* **Input**
====

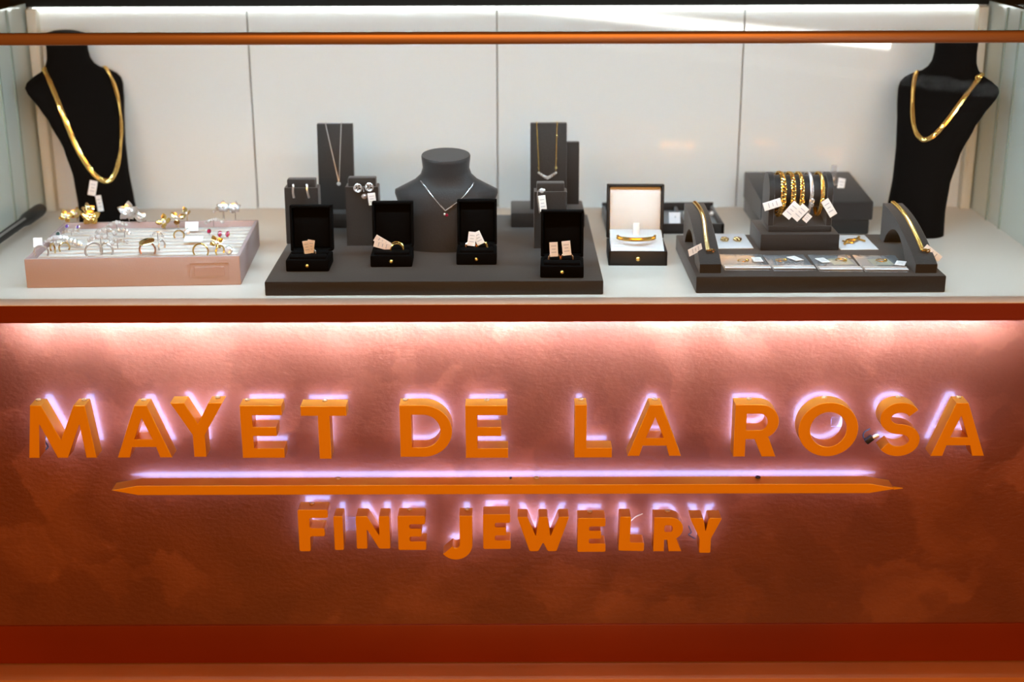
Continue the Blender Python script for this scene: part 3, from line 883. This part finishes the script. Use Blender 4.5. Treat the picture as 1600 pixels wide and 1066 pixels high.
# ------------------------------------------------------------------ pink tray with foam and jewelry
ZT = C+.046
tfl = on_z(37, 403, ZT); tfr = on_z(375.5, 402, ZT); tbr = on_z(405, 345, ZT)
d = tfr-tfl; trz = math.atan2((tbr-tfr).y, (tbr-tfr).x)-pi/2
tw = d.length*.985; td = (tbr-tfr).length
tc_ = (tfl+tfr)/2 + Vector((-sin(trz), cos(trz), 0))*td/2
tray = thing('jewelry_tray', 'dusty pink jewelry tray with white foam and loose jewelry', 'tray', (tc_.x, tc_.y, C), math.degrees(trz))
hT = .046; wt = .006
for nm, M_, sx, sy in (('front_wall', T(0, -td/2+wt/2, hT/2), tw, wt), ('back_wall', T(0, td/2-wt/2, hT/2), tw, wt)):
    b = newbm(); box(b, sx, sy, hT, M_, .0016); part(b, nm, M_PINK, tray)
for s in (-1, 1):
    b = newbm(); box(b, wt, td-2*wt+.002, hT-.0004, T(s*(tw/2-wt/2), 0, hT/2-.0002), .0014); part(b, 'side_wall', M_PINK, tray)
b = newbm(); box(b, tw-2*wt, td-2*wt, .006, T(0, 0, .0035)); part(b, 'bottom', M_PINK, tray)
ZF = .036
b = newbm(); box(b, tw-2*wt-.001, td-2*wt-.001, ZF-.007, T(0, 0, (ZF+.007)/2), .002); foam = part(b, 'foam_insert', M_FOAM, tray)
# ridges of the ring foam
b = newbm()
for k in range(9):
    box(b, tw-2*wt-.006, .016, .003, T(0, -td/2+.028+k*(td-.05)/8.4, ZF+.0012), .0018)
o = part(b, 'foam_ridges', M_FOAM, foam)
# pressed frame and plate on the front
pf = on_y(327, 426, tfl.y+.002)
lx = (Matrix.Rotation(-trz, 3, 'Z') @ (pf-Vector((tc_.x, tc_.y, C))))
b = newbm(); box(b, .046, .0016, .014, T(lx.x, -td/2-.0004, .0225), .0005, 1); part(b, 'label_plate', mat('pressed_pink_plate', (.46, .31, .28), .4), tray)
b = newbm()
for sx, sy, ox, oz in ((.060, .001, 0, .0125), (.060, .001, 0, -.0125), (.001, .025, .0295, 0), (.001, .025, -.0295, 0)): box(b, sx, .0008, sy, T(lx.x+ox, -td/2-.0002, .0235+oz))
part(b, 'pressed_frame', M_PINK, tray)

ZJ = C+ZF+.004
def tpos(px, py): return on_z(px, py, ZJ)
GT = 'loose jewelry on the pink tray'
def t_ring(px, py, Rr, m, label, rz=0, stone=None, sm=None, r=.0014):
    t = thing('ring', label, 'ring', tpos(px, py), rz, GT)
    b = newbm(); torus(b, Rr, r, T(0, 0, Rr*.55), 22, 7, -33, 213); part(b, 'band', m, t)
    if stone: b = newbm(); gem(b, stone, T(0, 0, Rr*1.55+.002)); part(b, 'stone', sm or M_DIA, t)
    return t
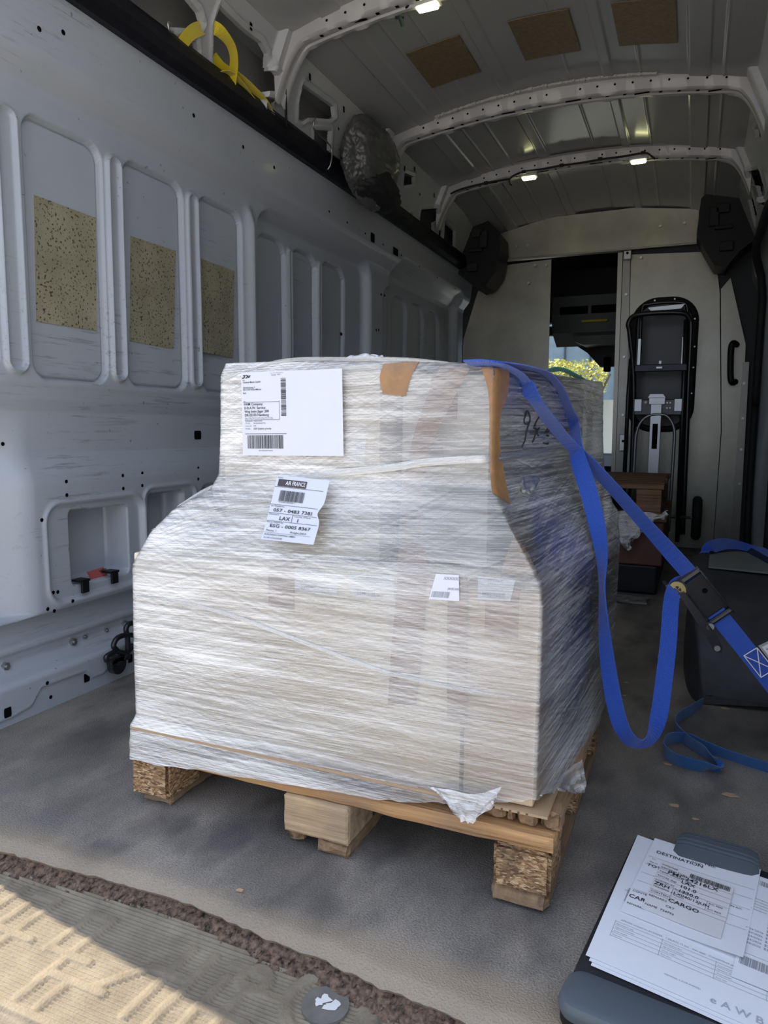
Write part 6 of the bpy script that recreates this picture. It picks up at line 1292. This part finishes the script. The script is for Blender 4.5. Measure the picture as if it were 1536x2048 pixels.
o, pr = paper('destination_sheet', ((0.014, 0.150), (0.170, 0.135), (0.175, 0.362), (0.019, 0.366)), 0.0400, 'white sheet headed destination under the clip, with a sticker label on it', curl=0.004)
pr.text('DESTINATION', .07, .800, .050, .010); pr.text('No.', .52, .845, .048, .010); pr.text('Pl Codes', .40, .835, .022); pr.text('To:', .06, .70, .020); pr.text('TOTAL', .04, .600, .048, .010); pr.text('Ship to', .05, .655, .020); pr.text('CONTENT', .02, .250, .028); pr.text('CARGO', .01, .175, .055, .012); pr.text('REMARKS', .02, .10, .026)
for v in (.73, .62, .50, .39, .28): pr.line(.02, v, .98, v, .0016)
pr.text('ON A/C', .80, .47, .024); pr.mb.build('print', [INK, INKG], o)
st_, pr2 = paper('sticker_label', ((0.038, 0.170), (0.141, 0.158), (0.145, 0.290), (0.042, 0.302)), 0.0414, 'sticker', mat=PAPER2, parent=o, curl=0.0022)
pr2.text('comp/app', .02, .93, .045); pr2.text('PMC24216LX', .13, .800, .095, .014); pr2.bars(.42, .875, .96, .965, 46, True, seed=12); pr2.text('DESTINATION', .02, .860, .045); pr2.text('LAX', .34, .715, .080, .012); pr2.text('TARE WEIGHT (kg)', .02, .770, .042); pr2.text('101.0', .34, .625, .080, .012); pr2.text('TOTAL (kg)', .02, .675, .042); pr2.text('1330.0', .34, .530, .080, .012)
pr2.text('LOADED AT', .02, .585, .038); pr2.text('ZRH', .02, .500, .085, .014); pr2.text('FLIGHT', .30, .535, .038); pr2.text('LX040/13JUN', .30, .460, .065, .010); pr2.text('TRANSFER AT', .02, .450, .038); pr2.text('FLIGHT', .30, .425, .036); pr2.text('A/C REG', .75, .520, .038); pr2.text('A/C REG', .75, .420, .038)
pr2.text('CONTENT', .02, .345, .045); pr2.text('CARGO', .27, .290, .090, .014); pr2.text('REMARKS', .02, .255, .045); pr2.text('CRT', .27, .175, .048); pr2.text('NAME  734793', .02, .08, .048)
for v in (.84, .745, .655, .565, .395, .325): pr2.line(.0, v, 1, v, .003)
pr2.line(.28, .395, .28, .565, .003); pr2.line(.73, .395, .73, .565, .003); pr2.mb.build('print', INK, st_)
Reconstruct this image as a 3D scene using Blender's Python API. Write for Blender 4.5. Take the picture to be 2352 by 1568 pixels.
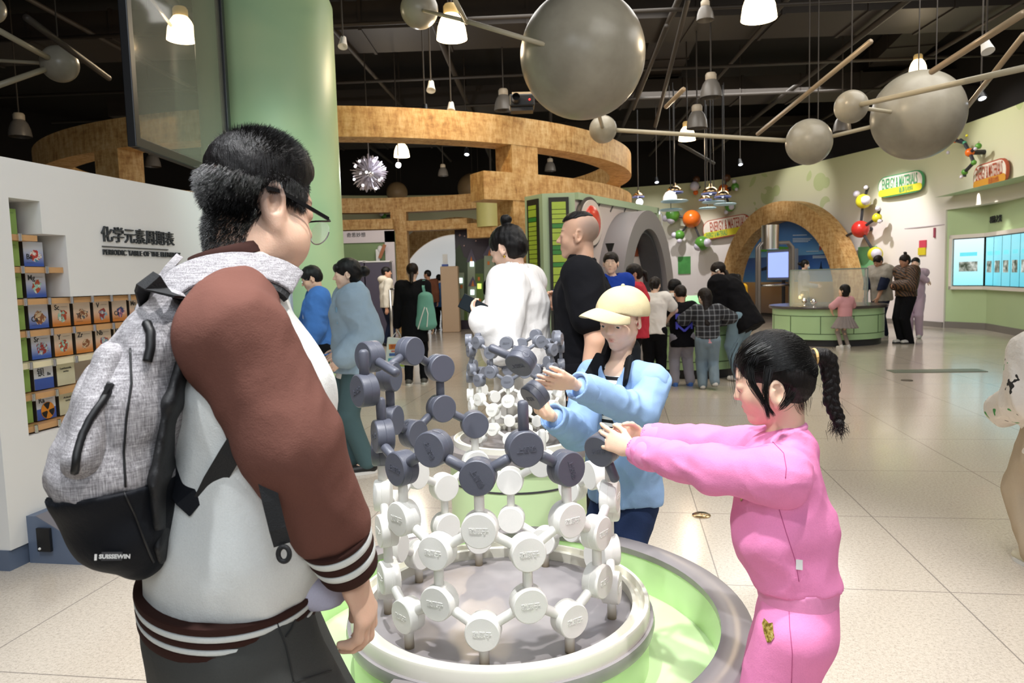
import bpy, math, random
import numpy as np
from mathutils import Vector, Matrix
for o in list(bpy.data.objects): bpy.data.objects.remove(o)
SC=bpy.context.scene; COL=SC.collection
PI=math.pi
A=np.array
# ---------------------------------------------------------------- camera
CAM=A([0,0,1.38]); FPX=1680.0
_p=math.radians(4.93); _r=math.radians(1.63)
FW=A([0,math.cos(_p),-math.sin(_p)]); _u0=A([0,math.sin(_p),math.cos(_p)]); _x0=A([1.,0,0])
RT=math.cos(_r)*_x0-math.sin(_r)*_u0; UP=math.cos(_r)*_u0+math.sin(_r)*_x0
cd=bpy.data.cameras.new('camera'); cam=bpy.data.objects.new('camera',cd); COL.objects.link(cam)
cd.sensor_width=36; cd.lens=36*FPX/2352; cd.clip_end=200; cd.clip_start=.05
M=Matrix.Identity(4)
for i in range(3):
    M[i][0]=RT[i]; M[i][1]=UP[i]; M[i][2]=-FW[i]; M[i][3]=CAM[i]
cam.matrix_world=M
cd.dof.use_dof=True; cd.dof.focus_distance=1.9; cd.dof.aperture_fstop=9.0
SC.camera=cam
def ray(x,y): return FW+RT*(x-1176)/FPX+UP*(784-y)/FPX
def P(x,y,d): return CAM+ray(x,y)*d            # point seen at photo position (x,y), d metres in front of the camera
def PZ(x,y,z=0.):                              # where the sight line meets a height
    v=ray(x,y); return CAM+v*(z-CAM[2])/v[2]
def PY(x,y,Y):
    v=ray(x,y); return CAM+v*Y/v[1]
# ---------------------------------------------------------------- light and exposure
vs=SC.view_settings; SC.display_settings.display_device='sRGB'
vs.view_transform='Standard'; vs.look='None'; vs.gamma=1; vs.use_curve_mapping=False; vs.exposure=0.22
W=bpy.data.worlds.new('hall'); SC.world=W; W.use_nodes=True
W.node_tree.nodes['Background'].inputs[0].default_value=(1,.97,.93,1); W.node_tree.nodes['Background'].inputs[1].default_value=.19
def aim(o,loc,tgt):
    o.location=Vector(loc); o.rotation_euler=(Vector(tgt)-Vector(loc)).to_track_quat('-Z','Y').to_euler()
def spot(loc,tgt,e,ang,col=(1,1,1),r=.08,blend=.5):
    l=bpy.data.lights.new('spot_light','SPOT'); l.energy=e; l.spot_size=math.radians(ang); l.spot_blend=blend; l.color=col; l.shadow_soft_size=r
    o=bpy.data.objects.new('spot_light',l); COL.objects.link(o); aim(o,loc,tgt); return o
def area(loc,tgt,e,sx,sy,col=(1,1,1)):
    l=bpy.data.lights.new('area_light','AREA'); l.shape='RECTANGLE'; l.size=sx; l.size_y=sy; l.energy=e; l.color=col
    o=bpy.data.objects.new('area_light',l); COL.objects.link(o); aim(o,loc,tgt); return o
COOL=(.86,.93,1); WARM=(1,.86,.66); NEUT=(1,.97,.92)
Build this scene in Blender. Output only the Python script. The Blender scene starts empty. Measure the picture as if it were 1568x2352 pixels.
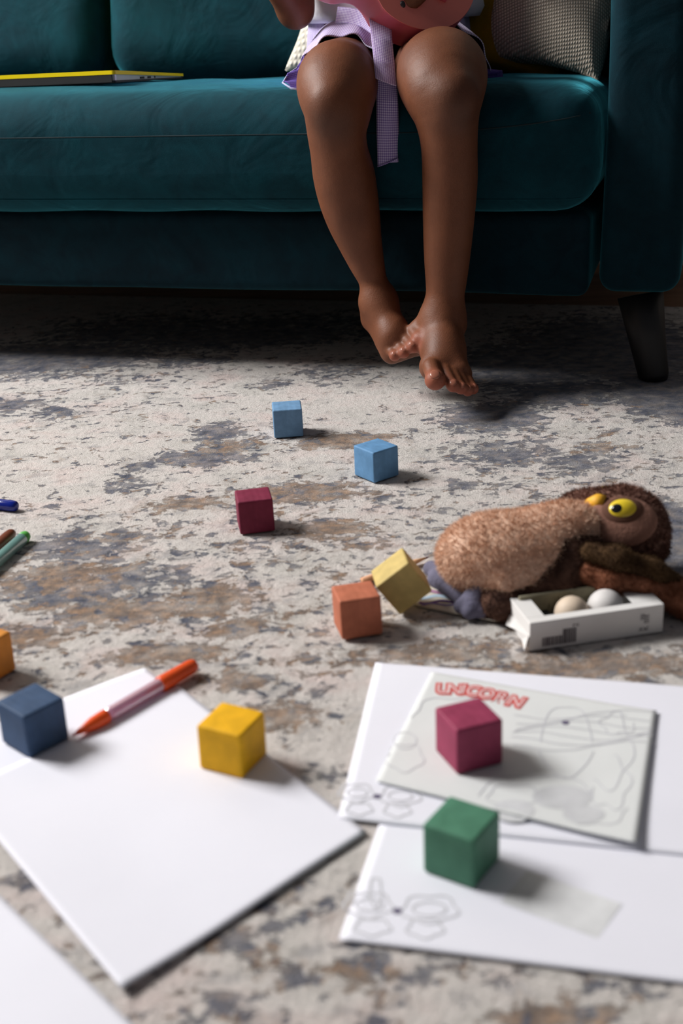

====

* **Written exercise**
Looking at the entries above, say how many lines contain the word "script". Only the number is wanted.

* **Correct output**
3